WATCH OUT: Alpiner 4 Black Flyback Manufacture Chronograph

Alpina might not be a brand that regularly pops up on your watch radar – here's why

Alpina might not be a brand that regularly pops up on your watch radar. It doesn’t have a style signature per se; you couldn’t immediately identify it from across a boardroom table.

This Alpiner 4 Black Flyback Manufacture Chronograph, which will be launching at this year’s Baselworld, the annual fair that celebrates all things watches and jewellery, might just change all that.

First up, this muscular piece of engineering looks good. Its design is an update of a watch launched last year, but without any trace of the white that characterised its predecessor.

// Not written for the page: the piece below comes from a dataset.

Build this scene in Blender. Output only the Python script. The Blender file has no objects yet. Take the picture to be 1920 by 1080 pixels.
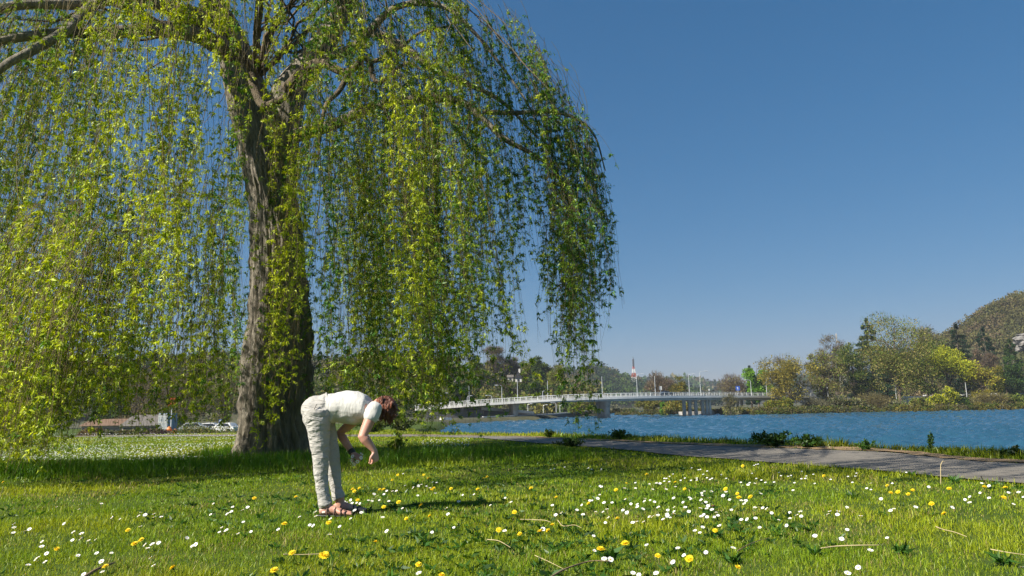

This watch is all black, bar, obviously, the indices and contrast stitching. It’s a move that has transformed a perfectly serviceable pilot’s watch into something more menacing. This isn’t Maverick with his cheeky grin and boyish charm; it’s pure Iceman – all pout and swagger.

And its mouth is writing checks its body can cash, for it contains the automatic flyback caliber AL-760, with Alpina’s patented ‘Direct Flyback Technology’.

This innovation was an important landmark in the brand’s history. Not only is it the first time in its 132-year history that is has developed an in-house chronograph caliber but it also managed to simplify the fly-back and return-to-zero mechanism.

The flyback on a chronograph means you can reset the function without first needing to stop the chronograph (on regular chronographs, you need to stop, reset and restart the timing hand). Breitling invented it back in 1932 for use in pilot’s watches to make it easier for them to use the timing function on a watch.

What Alpina has done with its new patented flyback is simplified the whole sequence so the push piece at 4 o’clock is the catalyst.

Once deployed the clutch is disengaged, then the chronograph is reset to zero by means of the single-piece hammer, whose sloping surfaces turn the two zero reset hearts so that the hands position themselves vertically again; and finally, the clutch engages once more as soon as the push-piece is released.

It’s a highly complex sequence, which, as with all chronographs, will probably only be used to help you boil an egg or maybe to time contractions should you be wearing it when your other half goes into labour. However you decide to deploy this particular piece of kit, rest assured it will certainly be identifiable across a boardroom table.